We've gone from actress to event planner, with a few pit stops into things like wedding planner and cook in between. And, on every single one, I've rained.
I can't help it. For one thing, all those horoscopes, whether you believe them or not, claim that I'm destined to realism to a fault. Anyone who knows me well enough will agree on this point. I am extremely realistic, and yes, to an extreme that might be considered a negative personality trait. To demonstrate a rather mild example, no one "passes on" from my life, they die. There is no "transition" but death. Period. When I offer condolences to friends, I say, flatly, "I'm sorry that your mother died" because that is what happened. I don't offer sympathy for a "loss."

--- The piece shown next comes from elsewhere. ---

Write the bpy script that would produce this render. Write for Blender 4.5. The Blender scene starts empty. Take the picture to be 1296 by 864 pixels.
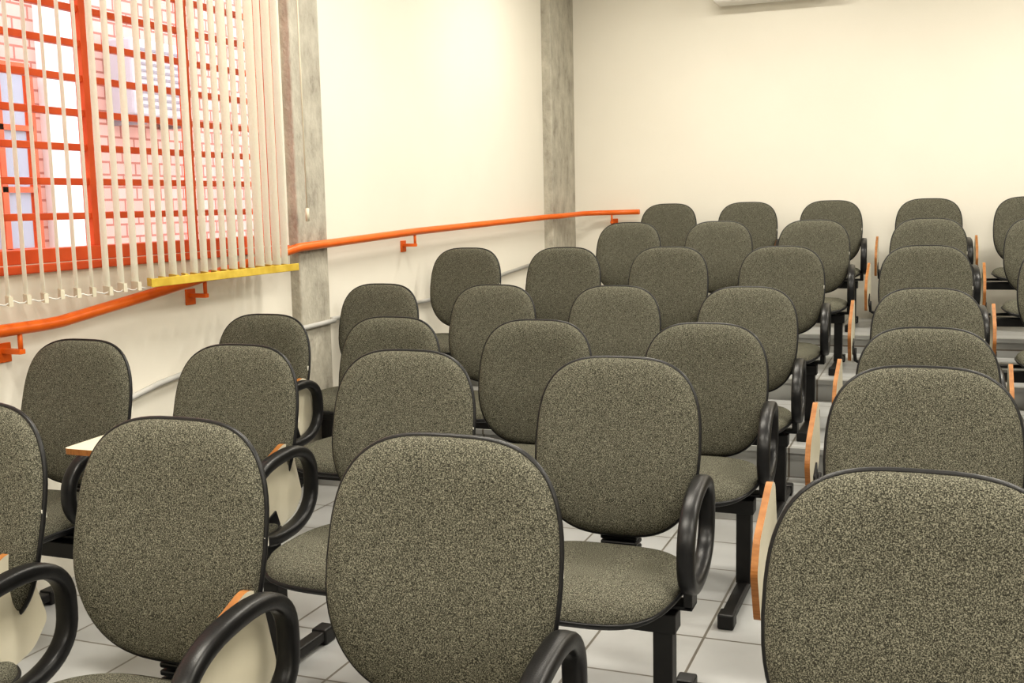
import bpy, math, random
import numpy as np
from mathutils import Vector, Matrix
random.seed(4)
scene=bpy.context.scene
scene.view_settings.view_transform='Standard'
try: scene.view_settings.look='Medium High Contrast'
except Exception: pass
scene.view_settings.exposure=0.13
COL=scene.collection

# ------------------------------------------------------------ materials
def mat(name,col=(0.5,0.5,0.5),rough=0.6,metal=0.0,spec=0.5):
    m=bpy.data.materials.new(name); m.use_nodes=True
    b=m.node_tree.nodes['Principled BSDF']
    b.inputs['Base Color'].default_value=(*col,1); b.inputs['Roughness'].default_value=rough
    b.inputs['Metallic'].default_value=metal; b.inputs['Specular IOR Level'].default_value=spec
    return m
def nodes(m): return m.node_tree.nodes,m.node_tree.links,m.node_tree.nodes['Principled BSDF']
def ramp(N,stops):
    r=N.new('ShaderNodeValToRGB'); e=r.color_ramp.elements
    e[0].position=stops[0][0]; e[0].color=(*stops[0][1],1)
    e[1].position=stops[-1][0]; e[1].color=(*stops[-1][1],1)
    for p,c in stops[1:-1]:
        k=e.new(p); k.color=(*c,1)
    return r
def noisy(name,stops,scale,detail=4,rough=0.7,bump=0.0,bscale=None,stretch=(1,1,1),coord='Object',spec=0.4,nrough=0.5):
    m=mat(name,(.5,.5,.5),rough,0,spec); N,L,b=nodes(m)
    tc=N.new('ShaderNodeTexCoord'); mp=N.new('ShaderNodeMapping'); mp.inputs['Scale'].default_value=stretch
    L.new(tc.outputs[coord],mp.inputs['Vector'])
    n=N.new('ShaderNodeTexNoise'); n.inputs['Scale'].default_value=scale; n.inputs['Detail'].default_value=detail
    n.inputs['Roughness'].default_value=nrough
    L.new(mp.outputs[0],n.inputs['Vector']); r=ramp(N,stops); L.new(n.outputs['Fac'],r.inputs['Fac'])
    L.new(r.outputs['Color'],b.inputs['Base Color'])
    if bump:
        n2=n
        if bscale:
            n2=N.new('ShaderNodeTexNoise'); n2.inputs['Scale'].default_value=bscale; n2.inputs['Detail'].default_value=3
            L.new(mp.outputs[0],n2.inputs['Vector'])
        bp=N.new('ShaderNodeBump'); bp.inputs['Strength'].default_value=bump; bp.inputs['Distance'].default_value=0.01
        L.new(n2.outputs['Fac'],bp.inputs['Height']); L.new(bp.outputs[0],b.inputs['Normal'])
    return m

M_fabric=noisy('tweed_fabric',[(0.37,(0.030,0.029,0.023)),(0.47,(0.072,0.070,0.055)),(0.54,(0.134,0.130,0.102)),(0.64,(0.258,0.249,0.197))],500,2,0.95,0.3,stretch=(1,1,1),spec=0.1,nrough=0.6)
M_black=noisy('black_plastic',[(0.3,(0.007,0.007,0.008)),(0.7,(0.012,0.012,0.013))],40,3,0.36,0.05,bscale=300)
M_steel=noisy('black_painted_steel',[(0.3,(0.007,0.007,0.007)),(0.7,(0.013,0.012,0.012))],15,3,0.45)
M_lam=noisy('cream_laminate',[(0.3,(0.60,0.56,0.44)),(0.7,(0.68,0.64,0.52))],6,3,0.4)
M_wood=noisy('wood_edge',[(0.3,(0.24,0.095,0.024)),(0.7,(0.36,0.155,0.045))],30,4,0.5,stretch=(1,1,6))
M_tag=mat('white_tag',(0.8,0.78,0.7),0.7)
M_wall=noisy('painted_wall',[(0.3,(0.79,0.755,0.67)),(0.7,(0.825,0.79,0.705))],1.3,4,0.75,0.04,bscale=60,spec=0.25)
M_ceil=noisy('ceiling_paint',[(0.3,(0.60,0.58,0.53)),(0.7,(0.65,0.63,0.58))],2,3,0.8)
M_wall2=noisy('painted_wall_rear',[(0.3,(0.50,0.48,0.43)),(0.7,(0.55,0.53,0.47))],1.3,4,0.8)
M_conc=noisy('raw_concrete',[(0.25,(0.21,0.195,0.16)),(0.42,(0.39,0.365,0.31)),(0.6,(0.50,0.475,0.405)),(0.8,(0.62,0.59,0.51))],7,10,0.9,0.5,bscale=45,stretch=(1.5,1.5,0.9),nrough=0.7)
M_orange=noisy('orange_enamel',[(0.3,(0.70,0.135,0.015)),(0.7,(0.76,0.165,0.022))],8,3,0.32)
M_wframe=noisy('orange_window_paint',[(0.3,(0.58,0.08,0.020)),(0.7,(0.68,0.115,0.03))],8,3,0.4)
M_pipe=noisy('grey_conduit',[(0.3,(0.42,0.42,0.40)),(0.7,(0.5,0.49,0.47))],9,3,0.5)
M_acw=mat('white_appliance_plastic',(0.8,0.79,0.76),0.4)
M_aco=mat('weathered_appliance_metal',(0.50,0.45,0.48),0.5)
M_acl=mat('louver_metal',(0.26,0.22,0.24),0.5)
M_yel=noisy('yellow_bottom_strip',[(0.35,(0.52,0.36,0.045)),(0.65,(0.66,0.49,0.085))],14,2,0.6)
def slat_mat():
    m=mat('blind_fabric',(0.80,0.72,0.54),0.85,0,0.1); N,L,b=nodes(m)
    t=N.new('ShaderNodeBsdfTranslucent'); t.inputs['Color'].default_value=(0.82,0.87,0.78,1)
    mx=N.new('ShaderNodeMixShader'); mx.inputs['Fac'].default_value=0.4
    tc=N.new('ShaderNodeTexCoord'); n=N.new('ShaderNodeTexNoise'); n.inputs['Scale'].default_value=90
    L.new(tc.outputs['Object'],n.inputs['Vector']); r=ramp(N,[(0.3,(0.74,0.77,0.67)),(0.7,(0.80,0.83,0.74))])
    L.new(n.outputs['Fac'],r.inputs['Fac']); L.new(r.outputs[0],b.inputs['Base Color'])
    o=N['Material Output']; L.new(b.outputs[0],mx.inputs[1]); L.new(t.outputs[0],mx.inputs[2]); L.new(mx.outputs[0],o.inputs['Surface'])
    return m
M_slat=slat_mat()
def brickmat(name,c1,c2,cm,scale,bw,bh,mortar,rough,offset=0.0,axis='XY',bump=0.2,varscale=3,spec=0.5):
    m=mat(name,c1,rough,0,spec); N,L,b=nodes(m)
    g=N.new('ShaderNodeNewGeometry'); sx=N.new('ShaderNodeSeparateXYZ'); cx=N.new('ShaderNodeCombineXYZ')
    L.new(g.outputs['Position'],sx.inputs[0])
    L.new(sx.outputs[axis[0]],cx.inputs['X']); L.new(sx.outputs[axis[1]],cx.inputs['Y'])
    br=N.new('ShaderNodeTexBrick'); br.offset=offset; br.offset_frequency=2; br.squash=1
    br.inputs['Scale'].default_value=scale; br.inputs['Brick Width'].default_value=bw; br.inputs['Row Height'].default_value=bh
    br.inputs['Mortar Size'].default_value=mortar; br.inputs['Mortar Smooth'].default_value=0.1
    br.inputs['Color1'].default_value=(*c1,1); br.inputs['Color2'].default_value=(*c2,1); br.inputs['Mortar'].default_value=(*cm,1)
    L.new(cx.outputs[0],br.inputs['Vector'])
    n=N.new('ShaderNodeTexNoise'); n.inputs['Scale'].default_value=varscale; n.inputs['Detail'].default_value=5
    L.new(g.outputs['Position'],n.inputs['Vector'])
    r=ramp(N,[(0.3,(0.82,0.82,0.82)),(0.7,(1,1,1))]); L.new(n.outputs['Fac'],r.inputs['Fac'])
    mx=N.new('ShaderNodeMix'); mx.data_type='RGBA'; mx.blend_type='MULTIPLY'; mx.inputs[0].default_value=1
    L.new(br.outputs['Color'],mx.inputs[6]); L.new(r.outputs[0],mx.inputs[7]); L.new(mx.outputs[2],b.inputs['Base Color'])
    if bump:
        bp=N.new('ShaderNodeBump'); bp.invert=True; bp.inputs['Strength'].default_value=bump; bp.inputs['Distance'].default_value=0.004
        L.new(br.outputs['Fac'],bp.inputs['Height']); L.new(bp.outputs[0],b.inputs['Normal'])
    return m
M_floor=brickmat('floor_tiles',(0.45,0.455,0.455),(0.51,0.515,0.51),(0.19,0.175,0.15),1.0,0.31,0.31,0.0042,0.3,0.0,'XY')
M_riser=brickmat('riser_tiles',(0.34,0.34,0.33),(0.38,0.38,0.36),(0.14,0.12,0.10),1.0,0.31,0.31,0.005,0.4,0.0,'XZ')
M_brick=brickmat('pink_brick',(0.78,0.47,0.41),(0.74,0.41,0.35),(0.48,0.18,0.14),1.0,0.30,0.10,0.009,0.9,0.5,'YZ')
M_ground=noisy('paved_ground',[(0.3,(0.35,0.32,0.28)),(0.7,(0.5,0.46,0.4))],4,5,0.9)
M_white=noisy('white_render',[(0.3,(0.78,0.78,0.78)),(0.7,(0.85,0.85,0.85))],3,4,0.8)
M_pane=mat('bluish_glass_pane',(0.34,0.34,0.41),0.15)
def emit(name,col,s):
    m=bpy.data.materials.new(name); m.use_nodes=True; N=m.node_tree.nodes; L=m.node_tree.links
    e=N.new('ShaderNodeEmission'); e.inputs[0].default_value=(*col,1); e.inputs[1].default_value=s
    L.new(e.outputs[0],N['Material Output'].inputs['Surface']); return m
M_tube=emit('fluorescent_tube_glow',(1,0.95,0.85),8)

# ------------------------------------------------------------ mesh helpers
def place(name,me,parent=None,loc=(0,0,0),rot=(0,0,0)):
    o=bpy.data.objects.new(name,me); COL.objects.link(o); o.location=loc; o.rotation_euler=rot
    if parent: o.parent=parent
    return o
def empty(name,loc=(0,0,0),rot=(0,0,0)):
    o=bpy.data.objects.new(name,None); o.empty_display_size=0.1; COL.objects.link(o); o.location=loc; o.rotation_euler=rot; return o
class MB:
    def __init__(s): s.V=[];s.F=[];s.M=[];s.S=[]
    def box(s,x0,x1,y0,y1,z0,z1,m=0,T=None):
        n=len(s.V); P=[(x,y,z) for x in(x0,x1) for y in(y0,y1) for z in(z0,z1)]
        if T: P=[tuple(T@Vector(p)) for p in P]
        s.V+=P
        for f in [(0,1,3,2),(4,6,7,5),(0,4,5,1),(2,3,7,6),(0,2,6,4),(1,5,7,3)]: s.F.append([n+i for i in f]); s.M.append(m); s.S.append(False)
    def bbox(s,x0,x1,y0,y1,z0,z1,b=0.004,m=0,T=None):
        import bmesh
        bm=bmesh.new(); bmesh.ops.create_cube(bm,size=1)
        for v in bm.verts: v.co=Vector(((x0+x1)/2+v.co.x*(x1-x0),(y0+y1)/2+v.co.y*(y1-y0),(z0+z1)/2+v.co.z*(z1-z0)))
        bmesh.ops.bevel(bm,geom=bm.edges[:],offset=b,segments=2,affect='EDGES',profile=0.5)
        n=len(s.V); bm.verts.index_update()
        for v in bm.verts: s.V.append(tuple(T@v.co) if T else tuple(v.co))
        for f in bm.faces: s.F.append([n+v.index for v in f.verts]); s.M.append(m); s.S.append(False)
        bm.free()
    def tube(s,path,r,seg=10,m=0,closed=False,cap=True,sect=None,up=Vector((0,0,1))):
        path=[Vector(p) for p in path]; n=len(path); n0=len(s.V)
        if sect is None: sect=[(r*math.cos(2*math.pi*k/seg),r*math.sin(2*math.pi*k/seg)) for k in range(seg)]
        seg=len(sect)
        for i,p in enumerate(path):
            if closed: t=path[(i+1)%n]-path[i-1]
            else: t=path[min(i+1,n-1)]-path[max(i-1,0)]
            t.normalize(); a=up.cross(t)
            if a.length<1e-3: a=Vector((1,0,0)).cross(t)
            a.normalize(); b=t.cross(a)
            for (u,v) in sect: s.V.append(tuple(p+a*u+b*v))
        for i in range(n if closed else n-1):
            j=(i+1)%n
            for k in range(seg):
                l=(k+1)%seg; s.F.append([n0+i*seg+k,n0+i*seg+l,n0+j*seg+l,n0+j*seg+k]); s.M.append(m); s.S.append(True)
        if cap and not closed:
            s.F.append([n0+k for k in range(seg)][::-1]); s.M.append(m); s.S.append(False)
            s.F.append([n0+(n-1)*seg+k for k in range(seg)]); s.M.append(m); s.S.append(False)
    def mesh(s,name,mats):
        me=bpy.data.meshes.new(name); me.from_pydata(s.V,[],s.F)
        for m in (mats if isinstance(mats,list) else [mats]): me.materials.append(m)
        me.polygons.foreach_set('material_index',s.M); me.polygons.foreach_set('use_smooth',s.S); me.update(); return me
    def obj(s,name,mats,parent=None,loc=(0,0,0),rot=(0,0,0)): return place(name,s.mesh(name,mats),parent,loc,rot)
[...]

As usual, I digress. I read a post from a friend on FB that sums this all up quite nicely. The friend posted a snippet from a book Tina Fey wrote. There is a little poem/prayer wherein Fey asks the god in which she believes to lead her daughter away from acting, but not all the way to finance. Exactly. She wants her daughter to have autonomy at work and to find meaning in her work. This is what I want for my daughter, too. And, like Fey, when my daughter asks me just what exactly is this work I want for her, I don't have an answer because like Fey, I'd be doing it myself if I knew. (For the most part, I do have work that I love. I can't complain. My work requires my brain and compassion. It spreads positive things out into the world, and I never, ever have to wear heels for it.)
My daughter complains that I rain on her parade all the time and naysay every career she presents, every college major she conjures. Maybe I'm not even raining exactly, but rather making sure she's got an umbrella for the rain that might show up on her parade once she's actually doing one of these things as a major in college or out in the real world for some kind of pay. I'm saying to her (with my less-positive words) that every job has its issues, for it is called work for a reason. It's not that I don't want to encourage her, but rather that I want to make sure she wants whatever it is bad enough that the naysays and bad days don't ruin her overall parade.
*The spelling and repetition of Tyger are in reference to the William Blake poem which is interpreted as being about creation and how innocence is lost to experience. This is pertinent not only to the Amy Chua book but also to my lamenting on how I might help my daughter move from doe-eyed views of life and work to more practical, realistic views without simultaneously killing her dreams and aspirations.